A responsible NED should never be looking for an easy ride and it would be overly simplistic to say one role is less testing than another. Kelvin Harrison, Chairman of Maxima Holdings plc and NED at Jee Ltd, says: “A good non-executive should be ticking the corporate governance and risk management boxes irrespective of whether they are on the board of a listed or a private equity-backed company. The real contribution from a NED is in helping a company move forward by scrutinising decision making.
“In the public environment, too much of the spotlight is on compliance and NEDs are not doing enough to catalyse and develop the strategy. The PE firm will require from its non-executives a lead in terms of strategic ideas, relevant contacts and initiatives – in a sense, PE uses NEDs in a way that perhaps plcs should and arguably they get a better return as result.”
David Williams, who has been the chair of a plc, a PE-backed business and sat on the boards of a mutual financial services firm and a not-for-profit organisation, agrees wholeheartedly, stating that the “role is fundamentally identical but the way in which you execute the role against the outcomes that have been agreed can be very different”. 
Kelvin adds: “Another distinction is that NEDs on plc boards get sucked into the quarterly reporting cycle, responding to the next set of numbers. In a PE-backed company that focus becomes less important because you are reacting to the natural business cycle – adjustments in the business’s product or service offering based on the supply and demand of the economy. PE shareholders are prepared to wait and make the right decisions based on what is natural for that company and its market.”
Graham Love, who was CEO of QinetiQ when it was PE-backed and also when it went public, and who now chairs two private equity owned companies, has had ample opportunity to observe both systems at work. He says: “Essentially, the NED role in a public company centres more around governance, whilst in a PE company it is around value creation.

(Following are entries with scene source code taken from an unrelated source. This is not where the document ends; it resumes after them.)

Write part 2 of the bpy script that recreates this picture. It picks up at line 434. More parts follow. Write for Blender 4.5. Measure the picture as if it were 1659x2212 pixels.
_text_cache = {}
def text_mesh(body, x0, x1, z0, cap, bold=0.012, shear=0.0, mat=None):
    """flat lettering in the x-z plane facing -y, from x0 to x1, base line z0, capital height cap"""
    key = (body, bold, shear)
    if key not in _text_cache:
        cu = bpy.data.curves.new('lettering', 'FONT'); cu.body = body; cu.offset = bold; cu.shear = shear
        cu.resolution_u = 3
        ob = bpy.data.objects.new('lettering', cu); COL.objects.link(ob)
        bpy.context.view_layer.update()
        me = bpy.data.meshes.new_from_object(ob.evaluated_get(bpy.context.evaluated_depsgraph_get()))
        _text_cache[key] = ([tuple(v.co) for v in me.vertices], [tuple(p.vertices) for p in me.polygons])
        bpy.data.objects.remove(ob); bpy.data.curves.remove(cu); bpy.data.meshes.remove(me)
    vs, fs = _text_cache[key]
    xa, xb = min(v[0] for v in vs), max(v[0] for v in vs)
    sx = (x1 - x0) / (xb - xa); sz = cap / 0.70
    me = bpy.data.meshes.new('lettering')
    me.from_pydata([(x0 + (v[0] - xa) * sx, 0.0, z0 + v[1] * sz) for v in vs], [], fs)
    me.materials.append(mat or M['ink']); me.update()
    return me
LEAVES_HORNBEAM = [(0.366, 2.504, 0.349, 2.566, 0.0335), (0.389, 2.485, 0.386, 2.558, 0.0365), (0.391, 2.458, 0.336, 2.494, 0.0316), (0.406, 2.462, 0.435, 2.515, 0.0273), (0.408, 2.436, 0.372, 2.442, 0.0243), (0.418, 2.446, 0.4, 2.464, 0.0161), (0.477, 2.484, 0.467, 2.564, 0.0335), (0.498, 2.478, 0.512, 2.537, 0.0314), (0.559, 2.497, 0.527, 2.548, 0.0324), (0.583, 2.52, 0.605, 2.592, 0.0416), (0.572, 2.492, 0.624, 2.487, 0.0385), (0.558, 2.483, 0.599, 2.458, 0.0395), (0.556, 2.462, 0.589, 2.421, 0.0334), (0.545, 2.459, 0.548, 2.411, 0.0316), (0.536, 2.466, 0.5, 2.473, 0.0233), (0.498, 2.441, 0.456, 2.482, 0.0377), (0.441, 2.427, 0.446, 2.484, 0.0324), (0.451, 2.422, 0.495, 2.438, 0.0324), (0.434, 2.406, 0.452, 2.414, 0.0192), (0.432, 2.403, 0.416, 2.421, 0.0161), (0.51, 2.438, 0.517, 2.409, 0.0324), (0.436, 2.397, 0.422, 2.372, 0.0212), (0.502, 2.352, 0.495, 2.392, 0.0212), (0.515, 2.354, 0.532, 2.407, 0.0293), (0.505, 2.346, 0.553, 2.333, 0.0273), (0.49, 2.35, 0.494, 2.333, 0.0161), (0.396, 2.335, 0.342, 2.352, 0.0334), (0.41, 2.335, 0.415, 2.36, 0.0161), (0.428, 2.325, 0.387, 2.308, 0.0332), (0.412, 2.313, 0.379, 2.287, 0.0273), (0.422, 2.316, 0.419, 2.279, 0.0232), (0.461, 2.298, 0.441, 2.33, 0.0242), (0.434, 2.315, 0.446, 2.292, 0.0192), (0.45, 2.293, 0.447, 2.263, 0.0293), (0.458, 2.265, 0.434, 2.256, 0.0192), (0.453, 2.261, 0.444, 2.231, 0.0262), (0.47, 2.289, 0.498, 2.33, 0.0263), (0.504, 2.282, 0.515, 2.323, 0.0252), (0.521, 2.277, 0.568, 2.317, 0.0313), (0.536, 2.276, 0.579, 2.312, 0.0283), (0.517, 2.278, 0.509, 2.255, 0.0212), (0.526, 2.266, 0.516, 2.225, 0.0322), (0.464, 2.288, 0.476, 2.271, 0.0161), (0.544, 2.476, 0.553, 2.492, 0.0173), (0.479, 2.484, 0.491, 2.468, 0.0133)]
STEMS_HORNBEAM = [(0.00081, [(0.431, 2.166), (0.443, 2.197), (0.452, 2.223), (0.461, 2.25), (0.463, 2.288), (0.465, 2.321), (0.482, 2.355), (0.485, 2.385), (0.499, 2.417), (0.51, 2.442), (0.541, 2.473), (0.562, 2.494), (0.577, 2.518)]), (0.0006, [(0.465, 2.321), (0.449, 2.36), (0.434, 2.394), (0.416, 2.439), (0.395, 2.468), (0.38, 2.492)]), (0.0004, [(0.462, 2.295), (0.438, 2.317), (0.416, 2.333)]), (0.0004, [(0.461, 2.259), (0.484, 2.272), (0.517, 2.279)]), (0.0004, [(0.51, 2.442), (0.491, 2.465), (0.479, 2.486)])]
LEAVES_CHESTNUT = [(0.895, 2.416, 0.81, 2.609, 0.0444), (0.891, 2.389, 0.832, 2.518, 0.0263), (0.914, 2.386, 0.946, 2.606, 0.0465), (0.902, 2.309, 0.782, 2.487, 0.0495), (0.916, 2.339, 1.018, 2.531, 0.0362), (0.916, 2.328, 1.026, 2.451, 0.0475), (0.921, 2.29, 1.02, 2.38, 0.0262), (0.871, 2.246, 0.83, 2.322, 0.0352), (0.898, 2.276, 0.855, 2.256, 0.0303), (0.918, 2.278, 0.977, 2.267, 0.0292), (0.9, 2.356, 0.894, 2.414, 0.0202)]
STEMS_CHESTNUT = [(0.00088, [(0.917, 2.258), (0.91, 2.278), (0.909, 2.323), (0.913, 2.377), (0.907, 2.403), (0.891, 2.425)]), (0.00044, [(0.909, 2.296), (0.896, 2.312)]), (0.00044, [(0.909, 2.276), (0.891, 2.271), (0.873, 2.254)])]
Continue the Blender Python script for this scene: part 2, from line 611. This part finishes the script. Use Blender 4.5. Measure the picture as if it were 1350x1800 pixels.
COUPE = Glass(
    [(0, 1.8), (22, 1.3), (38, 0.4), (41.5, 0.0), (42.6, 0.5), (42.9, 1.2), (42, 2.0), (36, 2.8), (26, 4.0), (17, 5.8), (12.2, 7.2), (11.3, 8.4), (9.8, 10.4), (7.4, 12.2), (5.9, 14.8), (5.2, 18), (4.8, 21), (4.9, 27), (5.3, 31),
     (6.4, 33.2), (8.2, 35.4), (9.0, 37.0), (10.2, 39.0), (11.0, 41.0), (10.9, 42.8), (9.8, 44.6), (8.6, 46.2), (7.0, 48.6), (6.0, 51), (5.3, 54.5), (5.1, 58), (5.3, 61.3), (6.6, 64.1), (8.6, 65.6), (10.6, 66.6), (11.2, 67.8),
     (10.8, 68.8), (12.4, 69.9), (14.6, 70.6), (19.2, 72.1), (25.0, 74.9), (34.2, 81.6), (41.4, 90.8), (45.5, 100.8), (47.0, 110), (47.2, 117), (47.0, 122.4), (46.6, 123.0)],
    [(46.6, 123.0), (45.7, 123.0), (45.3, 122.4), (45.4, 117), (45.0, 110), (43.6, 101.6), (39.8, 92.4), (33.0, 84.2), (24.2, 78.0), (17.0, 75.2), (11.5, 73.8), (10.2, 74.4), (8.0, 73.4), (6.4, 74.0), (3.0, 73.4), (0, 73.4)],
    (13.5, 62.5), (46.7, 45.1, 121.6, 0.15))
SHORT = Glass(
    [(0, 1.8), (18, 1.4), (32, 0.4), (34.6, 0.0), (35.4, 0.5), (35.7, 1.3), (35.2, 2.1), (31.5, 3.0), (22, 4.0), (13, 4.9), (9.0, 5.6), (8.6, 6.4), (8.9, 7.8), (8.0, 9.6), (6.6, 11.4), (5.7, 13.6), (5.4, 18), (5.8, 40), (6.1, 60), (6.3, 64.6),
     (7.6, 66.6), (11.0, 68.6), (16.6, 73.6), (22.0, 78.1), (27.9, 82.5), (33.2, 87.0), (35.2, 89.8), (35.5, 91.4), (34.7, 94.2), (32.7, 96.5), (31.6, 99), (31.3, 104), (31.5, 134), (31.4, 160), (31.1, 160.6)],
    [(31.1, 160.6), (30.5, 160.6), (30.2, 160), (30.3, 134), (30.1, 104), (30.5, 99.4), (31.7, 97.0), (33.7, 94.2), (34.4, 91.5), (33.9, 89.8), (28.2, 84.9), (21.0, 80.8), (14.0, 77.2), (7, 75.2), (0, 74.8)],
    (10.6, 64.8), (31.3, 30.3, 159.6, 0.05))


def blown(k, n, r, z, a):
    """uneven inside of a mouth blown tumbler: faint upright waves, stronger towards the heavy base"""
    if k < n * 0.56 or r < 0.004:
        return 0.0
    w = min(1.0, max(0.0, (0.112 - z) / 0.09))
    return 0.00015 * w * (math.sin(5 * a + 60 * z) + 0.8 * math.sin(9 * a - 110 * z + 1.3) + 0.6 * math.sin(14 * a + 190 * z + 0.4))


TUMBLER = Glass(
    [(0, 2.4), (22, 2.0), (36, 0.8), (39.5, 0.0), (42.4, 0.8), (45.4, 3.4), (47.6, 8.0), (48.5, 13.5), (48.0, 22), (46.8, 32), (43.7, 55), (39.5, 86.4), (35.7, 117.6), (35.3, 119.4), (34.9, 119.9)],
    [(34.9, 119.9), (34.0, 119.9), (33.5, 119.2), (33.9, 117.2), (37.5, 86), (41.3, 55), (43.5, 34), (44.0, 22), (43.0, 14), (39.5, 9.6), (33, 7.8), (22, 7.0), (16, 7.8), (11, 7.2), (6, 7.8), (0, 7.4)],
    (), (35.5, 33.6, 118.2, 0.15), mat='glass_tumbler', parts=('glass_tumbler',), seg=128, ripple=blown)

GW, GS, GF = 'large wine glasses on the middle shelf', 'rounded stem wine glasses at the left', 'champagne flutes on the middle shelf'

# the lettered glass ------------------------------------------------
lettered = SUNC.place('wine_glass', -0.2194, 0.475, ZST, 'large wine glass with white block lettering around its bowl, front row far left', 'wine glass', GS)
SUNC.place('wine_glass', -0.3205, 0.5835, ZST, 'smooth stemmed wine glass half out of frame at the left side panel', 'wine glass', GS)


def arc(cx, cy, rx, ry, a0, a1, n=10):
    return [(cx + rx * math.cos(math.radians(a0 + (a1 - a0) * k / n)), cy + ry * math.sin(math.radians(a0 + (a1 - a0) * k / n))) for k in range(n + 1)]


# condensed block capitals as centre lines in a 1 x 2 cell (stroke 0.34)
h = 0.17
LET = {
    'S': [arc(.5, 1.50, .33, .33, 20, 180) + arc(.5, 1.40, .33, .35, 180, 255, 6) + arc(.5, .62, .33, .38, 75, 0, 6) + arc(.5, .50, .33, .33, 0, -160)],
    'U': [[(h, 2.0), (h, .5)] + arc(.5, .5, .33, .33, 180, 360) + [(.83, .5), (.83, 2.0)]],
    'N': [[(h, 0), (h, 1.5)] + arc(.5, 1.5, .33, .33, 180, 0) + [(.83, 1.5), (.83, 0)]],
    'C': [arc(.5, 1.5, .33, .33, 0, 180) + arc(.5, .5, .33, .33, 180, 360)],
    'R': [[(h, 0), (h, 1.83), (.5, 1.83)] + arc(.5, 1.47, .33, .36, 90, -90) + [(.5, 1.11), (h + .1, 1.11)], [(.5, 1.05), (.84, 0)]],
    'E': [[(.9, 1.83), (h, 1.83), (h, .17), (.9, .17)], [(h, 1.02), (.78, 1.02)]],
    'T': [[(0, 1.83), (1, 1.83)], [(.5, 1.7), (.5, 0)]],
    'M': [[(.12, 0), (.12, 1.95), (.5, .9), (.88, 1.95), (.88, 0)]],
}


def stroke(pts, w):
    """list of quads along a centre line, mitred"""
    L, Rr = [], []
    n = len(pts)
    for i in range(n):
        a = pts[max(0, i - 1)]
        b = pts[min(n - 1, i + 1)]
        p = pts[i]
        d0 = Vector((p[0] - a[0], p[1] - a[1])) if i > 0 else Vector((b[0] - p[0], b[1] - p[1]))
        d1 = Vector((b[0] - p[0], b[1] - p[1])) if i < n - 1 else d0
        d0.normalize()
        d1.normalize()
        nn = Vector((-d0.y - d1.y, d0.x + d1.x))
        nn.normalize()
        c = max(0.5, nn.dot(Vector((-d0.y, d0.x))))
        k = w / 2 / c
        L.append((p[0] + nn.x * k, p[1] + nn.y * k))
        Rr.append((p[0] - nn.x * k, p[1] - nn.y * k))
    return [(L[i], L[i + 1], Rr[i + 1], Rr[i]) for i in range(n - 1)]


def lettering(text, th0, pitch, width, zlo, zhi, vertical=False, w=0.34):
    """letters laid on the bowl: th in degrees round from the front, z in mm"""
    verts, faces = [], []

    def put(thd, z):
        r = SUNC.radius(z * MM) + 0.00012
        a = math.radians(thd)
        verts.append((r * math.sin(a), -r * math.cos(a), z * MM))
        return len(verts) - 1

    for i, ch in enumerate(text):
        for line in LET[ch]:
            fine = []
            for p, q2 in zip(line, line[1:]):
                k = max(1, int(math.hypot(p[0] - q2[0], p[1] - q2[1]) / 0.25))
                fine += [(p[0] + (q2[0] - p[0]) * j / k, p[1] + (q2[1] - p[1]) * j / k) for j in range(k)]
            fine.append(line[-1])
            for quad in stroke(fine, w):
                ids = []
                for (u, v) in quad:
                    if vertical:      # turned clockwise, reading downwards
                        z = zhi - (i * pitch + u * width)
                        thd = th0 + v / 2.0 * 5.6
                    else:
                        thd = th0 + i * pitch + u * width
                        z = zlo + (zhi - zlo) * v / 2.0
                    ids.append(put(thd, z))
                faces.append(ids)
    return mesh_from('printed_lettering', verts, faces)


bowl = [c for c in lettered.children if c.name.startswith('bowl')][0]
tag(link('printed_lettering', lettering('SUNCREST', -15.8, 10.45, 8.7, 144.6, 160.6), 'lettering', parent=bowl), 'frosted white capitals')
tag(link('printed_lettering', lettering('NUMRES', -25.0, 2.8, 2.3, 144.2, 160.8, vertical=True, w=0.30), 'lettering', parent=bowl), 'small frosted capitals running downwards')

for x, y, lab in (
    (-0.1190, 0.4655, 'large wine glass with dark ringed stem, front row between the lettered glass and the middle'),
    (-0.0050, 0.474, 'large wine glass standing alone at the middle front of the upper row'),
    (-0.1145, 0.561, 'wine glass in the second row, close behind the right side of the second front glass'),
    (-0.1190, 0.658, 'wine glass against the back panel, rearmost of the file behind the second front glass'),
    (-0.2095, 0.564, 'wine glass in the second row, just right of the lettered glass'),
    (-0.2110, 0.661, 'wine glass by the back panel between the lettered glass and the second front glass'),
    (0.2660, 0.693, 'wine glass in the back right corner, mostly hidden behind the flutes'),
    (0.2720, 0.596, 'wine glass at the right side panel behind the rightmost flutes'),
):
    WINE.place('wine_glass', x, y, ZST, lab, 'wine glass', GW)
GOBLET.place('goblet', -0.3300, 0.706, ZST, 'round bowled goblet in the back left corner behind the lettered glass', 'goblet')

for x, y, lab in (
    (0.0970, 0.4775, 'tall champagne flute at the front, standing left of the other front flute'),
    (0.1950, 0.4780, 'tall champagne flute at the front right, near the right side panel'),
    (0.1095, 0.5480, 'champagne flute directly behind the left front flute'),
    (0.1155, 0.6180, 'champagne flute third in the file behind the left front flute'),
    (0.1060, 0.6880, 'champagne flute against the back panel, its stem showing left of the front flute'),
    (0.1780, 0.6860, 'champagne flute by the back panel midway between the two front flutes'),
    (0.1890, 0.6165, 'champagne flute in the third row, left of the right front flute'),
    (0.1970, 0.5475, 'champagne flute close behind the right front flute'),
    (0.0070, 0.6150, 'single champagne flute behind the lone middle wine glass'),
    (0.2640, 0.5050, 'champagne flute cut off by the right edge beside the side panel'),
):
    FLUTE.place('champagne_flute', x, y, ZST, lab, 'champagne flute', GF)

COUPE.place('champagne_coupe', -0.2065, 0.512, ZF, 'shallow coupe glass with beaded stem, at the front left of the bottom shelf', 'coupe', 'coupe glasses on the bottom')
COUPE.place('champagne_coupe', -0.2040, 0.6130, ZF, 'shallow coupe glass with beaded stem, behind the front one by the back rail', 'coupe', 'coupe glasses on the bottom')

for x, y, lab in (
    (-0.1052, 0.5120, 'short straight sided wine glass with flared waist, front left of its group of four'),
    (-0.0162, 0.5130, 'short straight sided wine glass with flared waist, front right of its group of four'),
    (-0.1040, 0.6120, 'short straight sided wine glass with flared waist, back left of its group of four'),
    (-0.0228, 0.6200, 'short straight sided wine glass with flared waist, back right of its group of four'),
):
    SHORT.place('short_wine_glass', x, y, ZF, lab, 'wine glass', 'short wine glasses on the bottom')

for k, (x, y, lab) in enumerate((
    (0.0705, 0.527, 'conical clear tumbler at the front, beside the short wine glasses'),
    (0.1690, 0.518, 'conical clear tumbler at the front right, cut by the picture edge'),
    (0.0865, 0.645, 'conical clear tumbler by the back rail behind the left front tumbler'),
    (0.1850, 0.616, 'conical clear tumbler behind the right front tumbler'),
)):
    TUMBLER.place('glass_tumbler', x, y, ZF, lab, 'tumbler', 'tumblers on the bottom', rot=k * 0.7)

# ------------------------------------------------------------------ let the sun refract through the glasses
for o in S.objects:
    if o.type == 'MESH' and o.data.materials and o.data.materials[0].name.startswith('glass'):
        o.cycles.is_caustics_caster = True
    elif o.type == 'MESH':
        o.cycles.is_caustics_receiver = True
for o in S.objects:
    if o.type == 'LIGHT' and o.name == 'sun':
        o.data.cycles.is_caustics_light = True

Public company boards are generally bigger, and the interaction between them and the executives usually takes place in a structured environment at board meetings. 
“PE owned companies also hold meetings, of course, but the agenda is generally more business focused and pragmatic. Decision making is generally more rapid, and based on value rather than broader issues such as investor perceptions. Interaction with the executives is more frequent – as non-executive chairman I will typically speak to my CEOs several times a week on a range of matters.”

An education 

For those looking to take up an NED position, it’s worth noting that the demands and skills necessary to perform an effective role are only set to intensify. “There has been a move to reduce boardroom discretion and to increase transparency with greater professionalism being demanded both on the operation of the board and its selection of members,” says Marie-Louise, who notes that “iPads have been spotted in the boardroom, sparking rumours that IT skills may yet make an appearance”.

Joking aside, she states that the best boards understand the need to evolve and that, as “the selection criteria of non-executive board members is undergoing reforms that will challenge the existing chemistry of boards throughout the FTSE, a time of change is needed”.
From Graham’s point of view, “the PE model is more interesting and more rewarding – it allows for more engagement and a greater sense of achievement on the part of the NEDs”. He continues: “Equally, the role of the NED in a public company is clearly crucial in maintaining investor confidence, given the more diffuse communications which must take place, and I have been fortunate enough to work with some outstanding NEDs in this capacity as well.”
Although the core qualities that make an outstanding NED in the private and public spheres are similar, there are distinct shades of difference in focus and liabilities, which cannot be ignored. Going forward, there must now be a thirst for knowledge and learning as industry and sector expertise won’t be enough when it comes to having gravitas in the boardroom.